▸ **DATA BLOCK**
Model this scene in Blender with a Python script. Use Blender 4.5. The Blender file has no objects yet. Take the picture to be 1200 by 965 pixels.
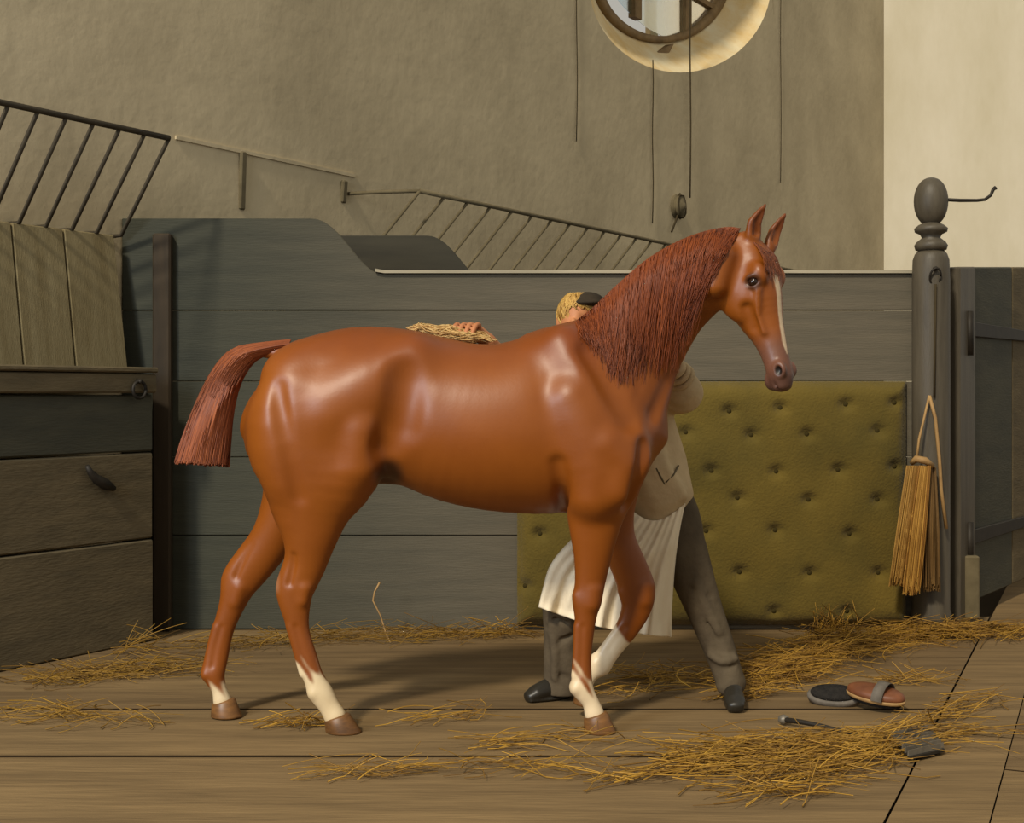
import bpy, bmesh, math, random
import numpy as np
import openvdb
from mathutils import Vector, Matrix

# ------------------------------------------------------------------ camera, sky, lamps, exposure
SC = bpy.context.scene
COL = SC.collection
EYE, FPX, CX, HY = 1.35, 1600.0, 600.0, 460.0
cam = bpy.data.objects.new('camera', bpy.data.cameras.new('camera'))
COL.objects.link(cam)
cam.location = (0, 0, EYE)
cam.rotation_euler = (math.pi / 2, 0, 0)
cam.data.sensor_width = 36.0
cam.data.lens = 36.0 * FPX / 1200.0
cam.data.shift_y = -(482.5 - HY) / 1200.0
cam.data.clip_end = 200
SC.camera = cam
world = bpy.data.worlds.new('daylight')
SC.world = world
world.use_nodes = True
bgn = world.node_tree.nodes['Background']
bgn.inputs['Color'].default_value = (0.88, 0.84, 0.74, 1)
bgn.inputs['Strength'].default_value = 0.50
sun = bpy.data.objects.new('sun', bpy.data.lights.new('sun', 'SUN'))
COL.objects.link(sun)
sun.data.energy = 2.6
sun.data.color = (1.0, 0.90, 0.72)
sun.data.angle = math.radians(5)
_el = math.radians(41)
sun.rotation_euler = Vector((0.447 * math.cos(_el), 0.894 * math.cos(_el), -math.sin(_el))).to_track_quat('-Z', 'Y').to_euler()
win = bpy.data.objects.new('window_daylight', bpy.data.lights.new('window_daylight', 'AREA'))
COL.objects.link(win)
win.data.shape = 'RECTANGLE'; win.data.size = 1.6; win.data.size_y = 2.4
win.data.energy = 230
win.data.color = (0.82, 0.90, 1.0)
win.location = (-4.4, 0.6, 3.3)
win.rotation_euler = (Vector((0.2, 6.0, 0.9)) - Vector(win.location)).to_track_quat('-Z', 'Y').to_euler()
SC.view_settings.view_transform = 'Standard'
SC.view_settings.look = 'None'
SC.view_settings.gamma = 1
SC.view_settings.exposure = 0.0
SC.view_settings.use_curve_mapping = False

rnd = random.Random(7)
nr = np.random.default_rng(7)
V = Vector

def P(px, py, Y):
    """point at depth Y seen at (px, py)"""
    return V(((px - CX) / FPX * Y, Y, EYE + (HY - py) / FPX * Y))

def G(px, py):
    """ground point seen at (px, py)"""
    return P(px, py, FPX * EYE / (py - HY))

# ------------------------------------------------------------------ materials
def srgb(r, g, b):
    f = lambda c: ((c / 255 + 0.055) / 1.055) ** 2.4 if c > 10 else c / 255 / 12.92
    return (f(r), f(g), f(b), 1)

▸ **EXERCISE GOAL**
Repeat, exactly and in full, each line from the start of the data to the line that contains "from mathutils import Vector, Matrix". Pictures do not go in.

▸ **SOLUTION TO THIS TASK**
Model this scene in Blender with a Python script. Use Blender 4.5. The Blender file has no objects yet. Take the picture to be 1200 by 965 pixels.
import bpy, bmesh, math, random
import numpy as np
import openvdb
from mathutils import Vector, Matrix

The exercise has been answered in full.